Lindau: Feige Tarifflucht und vehemente Gegenwehr
Etwa 70 Kolleginnen und Kollegen aus Verwaltung und Produktion der rund 180-köpfigen Belegschaft des Lindauer Werkes von Engie-Refrigeration traten gestern, 6. Juni, zu Beginn der Normalschicht in einen dreistündigen Warnstreik.Sie trafen sich vor dem Werkstor, um zusammen zum Hotel Kaiserstrand im fünf Kilometer entfernten Lochau bei Bregenz zu fahren und dort zu demonstrieren.
Im Hotel wartete ab 9 Uhr das Konzernmanagement, um mit einer sechsköpfigen Belegschaftsvertretung aus Betriebsrat, Gewerkschaftsspitze der IG-Metall Allgäu und einfachen Gewerkschaftsmitgliedern über die von Betriebsrat und Gewerkschaft geforderte Rückkehr des Engie-Konzerns in die gültigen Lohn- und Rahmentarifverträge zu verhandeln – betroffen sind immerhin rund 3000 Beschäftigte bundesweit. Der Kältemaschinenhersteller Engie mit Sitz im bayerischen Bodenseestädtchen Lindau ist Bestandteil des weltweit operierenden, französischen Suez-Konzerns und dessen Tochter Cofely.
Anfang März 2018 hatte die Geschäftsleitung erklärt, sie sei nun aus der Bindung der gültigen bayerischen Metallindustrie-Tarifverträge ausgetreten, da das Ergebnis der gerade abgeschlossenen Metall-Lohntarifrunde für die Firma zu teuer sei.
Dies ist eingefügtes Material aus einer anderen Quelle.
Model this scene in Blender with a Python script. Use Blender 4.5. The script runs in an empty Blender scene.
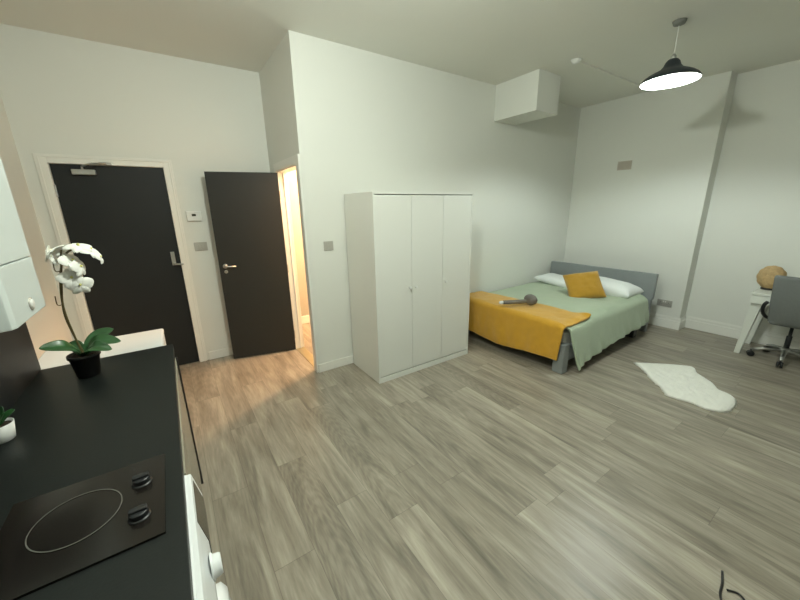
import bpy, bmesh, math, random
from mathutils import Vector, Matrix, noise
random.seed(7)
sc = bpy.context.scene
C = sc.collection
R = math.radians
PI = math.pi

# ------------------------------------------------------------ materials
def lin(c):
    c /= 255.0
    return c/12.92 if c <= .04045 else ((c+.055)/1.055)**2.4
def rgb(r, g, b): return (lin(r), lin(g), lin(b), 1)

def mat(name, col, rough=.5, metal=0, bump=0, bscale=40, var=0, vscale=6, coat=0, emit=None, estr=0, sheen=0, spec=None, stretch=None):
    m = bpy.data.materials.new(name); m.use_nodes = True
    nt = m.node_tree; n = nt.nodes; b = n['Principled BSDF']
    b.inputs['Base Color'].default_value = col
    b.inputs['Roughness'].default_value = rough
    b.inputs['Metallic'].default_value = metal
    if coat: b.inputs['Coat Weight'].default_value = coat
    if sheen: b.inputs['Sheen Weight'].default_value = sheen
    if spec is not None: b.inputs['Specular IOR Level'].default_value = spec
    if emit:
        b.inputs['Emission Color'].default_value = emit
        b.inputs['Emission Strength'].default_value = estr
    tc = n.new('ShaderNodeTexCoord'); src = tc.outputs['Object']
    if stretch:
        mp = n.new('ShaderNodeMapping'); mp.inputs['Scale'].default_value = stretch
        nt.links.new(src, mp.inputs[0]); src = mp.outputs[0]
    if var:
        t = n.new('ShaderNodeTexNoise'); t.inputs['Scale'].default_value = vscale; t.inputs['Detail'].default_value = 4
        nt.links.new(src, t.inputs['Vector'])
        mx = n.new('ShaderNodeMix'); mx.data_type = 'RGBA'
        mx.inputs[6].default_value = tuple(c*(1-var) for c in col[:3])+(1,)
        mx.inputs[7].default_value = tuple(min(1, c*(1+var)) for c in col[:3])+(1,)
        nt.links.new(t.outputs[0], mx.inputs[0]); nt.links.new(mx.outputs[2], b.inputs['Base Color'])
    if bump:
        t = n.new('ShaderNodeTexNoise'); t.inputs['Scale'].default_value = bscale; t.inputs['Detail'].default_value = 3
        nt.links.new(src, t.inputs['Vector'])
        bp = n.new('ShaderNodeBump'); bp.inputs['Strength'].default_value = bump; bp.inputs['Distance'].default_value = .01
        nt.links.new(t.outputs[0], bp.inputs['Height']); nt.links.new(bp.outputs[0], b.inputs['Normal'])
    return m

M = {}
M['wall'] = mat('wall_paint', (.74, .75, .70, 1), .55, bump=.05, bscale=60, var=.015, vscale=2)
M['ceil'] = mat('ceiling_paint', (.78, .78, .72, 1), .8, bump=.05, bscale=50, var=.02, vscale=1.5)
M['hall'] = mat('hall_paint', (.42, .41, .35, 1), .7, var=.02)
M['rose'] = mat('rose_grey', rgb(120, 122, 116), .6, var=.03)
M['vent'] = mat('vent_beige', rgb(192, 184, 172), .5, var=.03)
M['trim'] = mat('trim_gloss', (.80, .80, .75, 1), .3, var=.01)
M['door'] = mat('door_charcoal', rgb(44, 45, 43), .5, spec=.3, bump=.05, bscale=30, var=.08, vscale=5, stretch=(1, 1, .2))
M['door_front'] = mat('entrance_door_charcoal', rgb(32, 35, 36), .5, spec=.3, bump=.04, bscale=30, var=.08, vscale=5)
M['chrome'] = mat('brushed_steel', rgb(190, 190, 188), .28, metal=1, var=.04)
M['white_plastic'] = mat('white_plastic', (.78, .79, .76, 1), .35, var=.01)
M['grey_plate'] = mat('satin_switch_plate', rgb(180, 178, 170), .4, metal=.25, var=.02)
M['dark_plastic'] = mat('dark_plastic', rgb(28, 30, 33), .4, var=.05)
M['ward'] = mat('white_foil', (.70, .71, .66, 1), .35, var=.01, vscale=3)
M['gap'] = mat('dark_recess', rgb(60, 60, 56), .8, var=.05)
M['worktop'] = mat('black_laminate', rgb(24, 28, 27), .42, bump=.05, bscale=150, var=.1, vscale=30, spec=.3)
M['panel'] = mat('splash_panel', rgb(24, 25, 26), .5, var=.06, vscale=10)
M['hob_glass'] = mat('hob_glass', rgb(26, 23, 21), .2, var=.05)
M['hob_ring'] = mat('hob_ring_print', rgb(95, 95, 90), .35, var=.1, vscale=30)
M['unit'] = mat('gloss_unit_front', rgb(150, 145, 130), .25, var=.03, vscale=3)
M['washer'] = mat('appliance_enamel', (.80, .83, .84, 1), .25, var=.01)
M['display'] = mat('display_glass', rgb(58, 58, 50), .2, var=.05)
M['glass_dark'] = mat('door_glass_dark', rgb(20, 22, 24), .08, var=.05)
M['boiler'] = mat('boiler_enamel', (.60, .66, .65, 1), .3, var=.01)
M['bedgrey'] = mat('grey_upholstery', rgb(133, 139, 139), .85, bump=.2, bscale=400, var=.06, vscale=60, sheen=.2)
M['mattress'] = mat('mattress_ticking', rgb(200, 200, 195), .9, bump=.2, bscale=100, var=.03)
M['duvet'] = mat('sage_cotton', rgb(170, 184, 160), .85, bump=.25, bscale=14, var=.04, vscale=8, sheen=.15)
M['throw'] = mat('mustard_fleece', rgb(202, 152, 36), .95, bump=.5, bscale=160, var=.12, vscale=14, sheen=.4)
M['cushion'] = mat('mustard_velvet', rgb(170, 128, 22), .8, bump=.3, bscale=200, var=.1, vscale=20, sheen=.4)
M['pillow'] = mat('white_cotton', (.80, .83, .82, 1), .85, bump=.2, bscale=20, var=.02)
M['duster'] = mat('grey_plush', rgb(112, 108, 102), .95, bump=.5, bscale=150, var=.2, vscale=60)
M['rug'] = mat('sheepskin_white', (.9, .9, .83, 1), 1, bump=1, bscale=35, var=.08, vscale=8, stretch=(1, 3, 1), sheen=.3)
M['desk'] = mat('desk_white', (.72, .74, .68, 1), .4, var=.01)
M['chair'] = mat('chair_grey_fabric', rgb(112, 116, 114), .85, bump=.3, bscale=300, var=.08, vscale=50)
M['rattan'] = mat('rattan_weave', rgb(184, 156, 112), .8, bump=.9, bscale=70, var=.25, vscale=40)
M['shade'] = mat('shade_black', rgb(38, 44, 50), .45, var=.05)
M['shade_in'] = mat('shade_white_inner', (.85, .9, .88, 1), .5, var=.01)
M['bulb'] = mat('bulb_glow', (1, 1, 1, 1), .5, emit=(.90, 1, .95, 1), estr=1500)
M['pot'] = mat('black_pot', rgb(20, 20, 19), .45, var=.1)
M['soil'] = mat('potting_bark', rgb(48, 36, 24), .95, bump=.8, bscale=80, var=.4, vscale=60)
M['white_pot'] = mat('white_ceramic', (.75, .76, .74, 1), .3, var=.02)
M['leaf'] = mat('orchid_leaf', rgb(38, 82, 40), .35, var=.25, vscale=18, spec=.6)
M['stem'] = mat('orchid_stem', rgb(92, 82, 48), .6, var=.2, vscale=30)
M['petal'] = mat('orchid_petal', (.84, .85, .80, 1), .6, var=.04, vscale=30)
M['lip'] = mat('orchid_lip', rgb(215, 212, 130), .6, var=.15, vscale=60)
M['cable'] = mat('black_rubber', rgb(25, 25, 25), .5, var=.1)
M['brass'] = mat('brass_strip', rgb(190, 180, 150), .35, metal=.8, var=.1)

def floor_mat():
    m = bpy.data.materials.new('grey_oak_planks'); m.use_nodes = True
    nt = m.node_tree; n = nt.nodes; L = nt.links.new; b = n['Principled BSDF']
    tc = n.new('ShaderNodeTexCoord'); sp = n.new('ShaderNodeSeparateXYZ'); L(tc.outputs['Object'], sp.inputs[0])
    def ma(op, a, c=None, d=None):
        q = n.new('ShaderNodeMath'); q.operation = op
        for i, v in enumerate((a, c, d)):
            if v is None: continue
            if isinstance(v, (int, float)): q.inputs[i].default_value = v
            else: L(v, q.inputs[i])
        return q.outputs[0]
    W, LEN = .196, 1.29
    u = ma('DIVIDE', ma('ADD', sp.outputs[0], -1.14+W*20), W)
    row = ma('FLOOR', u); fu = ma('FRACT', u)
    wn = n.new('ShaderNodeTexWhiteNoise'); wn.noise_dimensions = '1D'; L(row, wn.inputs['W'])
    v = ma('DIVIDE', ma('ADD', sp.outputs[1], ma('MULTIPLY', wn.outputs[0], LEN)), LEN)
    v = ma('ADD', v, 20); col = ma('FLOOR', v); fv = ma('FRACT', v)
    cb = n.new('ShaderNodeCombineXYZ'); L(row, cb.inputs[0]); L(col, cb.inputs[1])
    w2 = n.new('ShaderNodeTexWhiteNoise'); w2.noise_dimensions = '3D'; L(cb.outputs[0], w2.inputs['Vector'])
    pid = w2.outputs[0]
    off = ma('MULTIPLY', pid, 53.0)
    # long soft figure
    c2 = n.new('ShaderNodeCombineXYZ')
    L(ma('MULTIPLY', sp.outputs[0], 14.0), c2.inputs[0]); L(ma('MULTIPLY', sp.outputs[1], 1.5), c2.inputs[1]); L(off, c2.inputs[2])
    t1 = n.new('ShaderNodeTexNoise'); t1.inputs['Scale'].default_value = 1; t1.inputs['Detail'].default_value = 5; t1.inputs['Roughness'].default_value = .6
    t1.inputs['Distortion'].default_value = .6
    L(c2.outputs[0], t1.inputs['Vector'])
    # fine grain
    c3 = n.new('ShaderNodeCombineXYZ')
    L(ma('MULTIPLY', sp.outputs[0], 70.0), c3.inputs[0]); L(ma('MULTIPLY', sp.outputs[1], 4.0), c3.inputs[1]); L(off, c3.inputs[2])
    t2 = n.new('ShaderNodeTexNoise'); t2.inputs['Scale'].default_value = 1; t2.inputs['Detail'].default_value = 4
    L(c3.outputs[0], t2.inputs['Vector'])
    # cathedral figure: rings running along the plank
    c4 = n.new('ShaderNodeCombineXYZ')
    L(ma('MULTIPLY', ma('SUBTRACT', fu, .5), 1.5), c4.inputs[0]); L(ma('MULTIPLY', sp.outputs[1], .8), c4.inputs[1]); L(off, c4.inputs[2])
    wv = n.new('ShaderNodeTexWave'); wv.wave_type = 'RINGS'; wv.rings_direction = 'SPHERICAL'
    wv.inputs['Scale'].default_value = 6; wv.inputs['Distortion'].default_value = 5; wv.inputs['Detail'].default_value = 2; wv.inputs['Detail Scale'].default_value = 1.5
    L(c4.outputs[0], wv.inputs['Vector'])
    val = ma('ADD', ma('MULTIPLY', t1.outputs[0], .70), ma('MULTIPLY', t2.outputs[0], .16))
    val = ma('ADD', val, ma('MULTIPLY', wv.outputs[0], .055))
    val = ma('ADD', val, ma('MULTIPLY', pid, .09))
    cr = n.new('ShaderNodeValToRGB'); L(val, cr.inputs[0])
    e = cr.color_ramp.elements
    e[0].position = .29; e[0].color = rgb(99, 93, 83)
    e[1].position = .75; e[1].color = rgb(184, 177, 162)
    k = e.new(.44); k.color = rgb(131, 124, 111)
    k = e.new(.56); k.color = rgb(153, 145, 131)
    # joints
    ju = ma('LESS_THAN', ma('MINIMUM', fu, ma('SUBTRACT', 1.0, fu)), .007)
    jv = ma('LESS_THAN', ma('MINIMUM', fv, ma('SUBTRACT', 1.0, fv)), .0012)
    j = ma('MAXIMUM', ju, jv)
    mx = n.new('ShaderNodeMix'); mx.data_type = 'RGBA'
    L(ma('MULTIPLY', j, .4), mx.inputs[0]); L(cr.outputs[0], mx.inputs[6]); mx.inputs[7].default_value = rgb(70, 62, 52)
    L(mx.outputs[2], b.inputs['Base Color'])
    L(ma('ADD', ma('MULTIPLY', t2.outputs[0], .18), .27), b.inputs['Roughness'])
    bp = n.new('ShaderNodeBump'); bp.inputs['Strength'].default_value = .25; bp.inputs['Distance'].default_value = .002
    L(ma('SUBTRACT', t2.outputs[0], j), bp.inputs['Height']); L(bp.outputs[0], b.inputs['Normal'])
    return m
M['floor'] = floor_mat()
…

Wenig später erfuhr der Betriebsrat, dass das Management bereits im November 2017 aus jenem Teil des bayerischen Metallarbeitgeber-Verbandes ausgetreten war, der zur Einhaltung der Tarifverträge verpflichtet ist.
Die Belegschaft protestiert seit dem 1. Mai 2018 öffentlich gegen die Pläne der Firmenleitung, beispielsweise die wöchentliche Arbeitszeit ohne Lohnausgleich auf 40 Stunden heraufzusetzen, den Samstag zum Regelarbeitstag ohne Lohnzuschläge zu erklären, den Kündigungsschutz für ältere Arbeitnehmer, wie er im Rahmentarifvertrag geregelt ist, ersatzlos zu streichen und die Entgelttabellen für Neueinsteiger um bis zu 20 Prozent herabzusetzen sowie für die Kolleginnen und Kollegen in den „neuen“ Bundesländern nochmals zusätzlich zu reduzieren.
Für den heutigen Donnerstag, 7. Juni, ist in Lindau eine Konzern-Betriebsversammlung angesetzt, auf welcher über die Verhandlungsergebnisse informiert werden soll. Anschließend werden Kolleginnen und Kollegen den Betrieb verlassen und die benachbarte „Bahlsenbrücke“ über der Autobahnauffahrt besuchen.